START

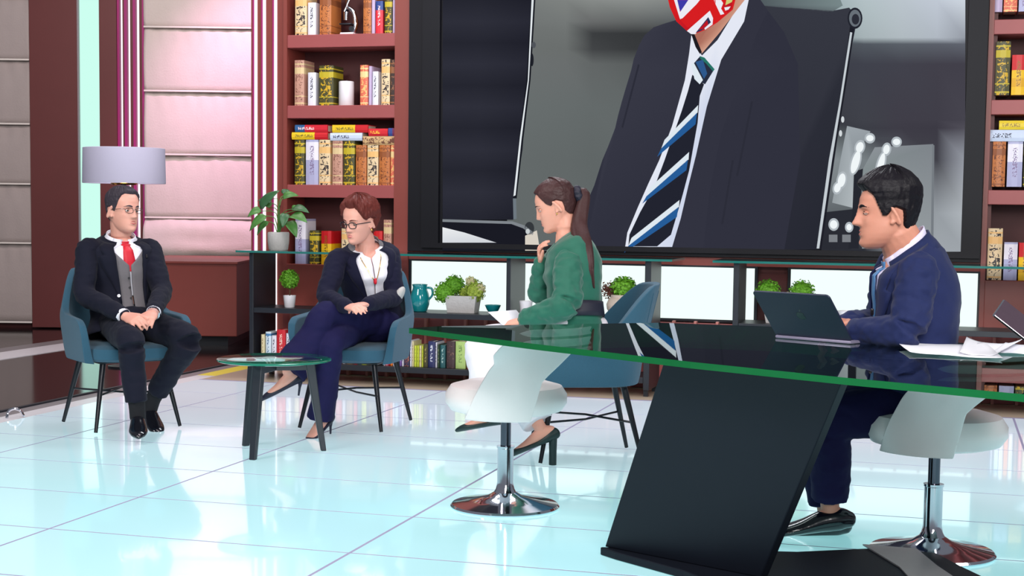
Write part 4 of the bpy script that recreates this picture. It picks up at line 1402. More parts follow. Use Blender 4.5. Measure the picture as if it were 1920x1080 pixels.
M['navy'] = mat('dark_navy_suit', (15, 17, 34), .85, var=.1, scale=60, bump=.1, bscale=420, sheen=.03, spec=.25)
M['navy2'] = mat('navy_blazer', (15, 16, 42), .85, var=.1, scale=60, bump=.1, bscale=420, sheen=.03, spec=.25)
M['navy3'] = mat('blue_suit', (20, 32, 76), .8, var=.1, scale=60, bump=.1, bscale=420, sheen=.05, spec=.3)
M['navy_leg'] = mat('navy_trousers', (20, 18, 62), .85, var=.1, scale=50, bump=.1, bscale=400, spec=.25)
M['vest'] = mat('grey_vest', (112, 108, 112), .9, var=.12, scale=300, bump=.2, bscale=500)
M['shirt'] = mat('white_shirt', (236, 234, 244), .75, var=.03, scale=20, bump=.05)
M['shirt2'] = mat('lavender_shirt', (214, 208, 236), .75, var=.03, scale=20, bump=.05)
M['tie_red'] = mat('red_tie', (206, 20, 44), .5, var=.08, scale=200, bump=.1)
M['tie_blue'] = mat('light_blue_tie', (70, 120, 168), .5, var=.15, scale=200, bump=.1)
M['green'] = mat('green_blouse', (16, 96, 76), .7, var=.12, scale=20, bump=.1, bscale=60, sheen=.2)
M['white_cloth'] = mat('white_trousers', (236, 230, 236), .8, var=.03, scale=14, bump=.1, bscale=50)
M['belt'] = mat('black_belt', (26, 26, 44), .6, var=.1, scale=60)
M['sock'] = mat('black_sock', (16, 16, 22), .9, var=.1, scale=200)
M['shoe'] = mat('black_polished_leather', (16, 17, 24), .16, var=.1, scale=20, coat=.5)
M['shoe_n'] = mat('navy_suede_pump', (22, 22, 46), .5, var=.1, scale=60)
M['shoe_g'] = mat('dark_green_pump', (14, 42, 42), .45, var=.1, scale=60)
M['eye_w'] = mat('eye_white', (226, 220, 216), .2, var=.02)
M['iris'] = mat('dark_iris', (46, 30, 24), .15, var=.1)
M['gold'] = mat('gold_metal', (220, 180, 100), .2, metal=1, var=.05)
M['frame_dark'] = mat('black_glasses_frame', (24, 22, 28), .3, var=.1)
M['frame_thin'] = mat('thin_metal_frame', (120, 104, 100), .25, metal=.8, var=.1)
M['button'] = mat('dark_button', (44, 42, 46), .4, var=.1)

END

Copy every line of the data word for word, omitting the images.

- TASK ANSWER -
Write part 4 of the bpy script that recreates this picture. It picks up at line 1402. More parts follow. Use Blender 4.5. Measure the picture as if it were 1920x1080 pixels.
M['navy'] = mat('dark_navy_suit', (15, 17, 34), .85, var=.1, scale=60, bump=.1, bscale=420, sheen=.03, spec=.25)
M['navy2'] = mat('navy_blazer', (15, 16, 42), .85, var=.1, scale=60, bump=.1, bscale=420, sheen=.03, spec=.25)
M['navy3'] = mat('blue_suit', (20, 32, 76), .8, var=.1, scale=60, bump=.1, bscale=420, sheen=.05, spec=.3)
M['navy_leg'] = mat('navy_trousers', (20, 18, 62), .85, var=.1, scale=50, bump=.1, bscale=400, spec=.25)
M['vest'] = mat('grey_vest', (112, 108, 112), .9, var=.12, scale=300, bump=.2, bscale=500)
M['shirt'] = mat('white_shirt', (236, 234, 244), .75, var=.03, scale=20, bump=.05)
M['shirt2'] = mat('lavender_shirt', (214, 208, 236), .75, var=.03, scale=20, bump=.05)
M['tie_red'] = mat('red_tie', (206, 20, 44), .5, var=.08, scale=200, bump=.1)
M['tie_blue'] = mat('light_blue_tie', (70, 120, 168), .5, var=.15, scale=200, bump=.1)
M['green'] = mat('green_blouse', (16, 96, 76), .7, var=.12, scale=20, bump=.1, bscale=60, sheen=.2)
M['white_cloth'] = mat('white_trousers', (236, 230, 236), .8, var=.03, scale=14, bump=.1, bscale=50)
M['belt'] = mat('black_belt', (26, 26, 44), .6, var=.1, scale=60)
M['sock'] = mat('black_sock', (16, 16, 22), .9, var=.1, scale=200)
M['shoe'] = mat('black_polished_leather', (16, 17, 24), .16, var=.1, scale=20, coat=.5)
M['shoe_n'] = mat('navy_suede_pump', (22, 22, 46), .5, var=.1, scale=60)
M['shoe_g'] = mat('dark_green_pump', (14, 42, 42), .45, var=.1, scale=60)
M['eye_w'] = mat('eye_white', (226, 220, 216), .2, var=.02)
M['iris'] = mat('dark_iris', (46, 30, 24), .15, var=.1)
M['gold'] = mat('gold_metal', (220, 180, 100), .2, metal=1, var=.05)
M['frame_dark'] = mat('black_glasses_frame', (24, 22, 28), .3, var=.1)
M['frame_thin'] = mat('thin_metal_frame', (120, 104, 100), .25, metal=.8, var=.1)
M['button'] = mat('dark_button', (44, 42, 46), .4, var=.1)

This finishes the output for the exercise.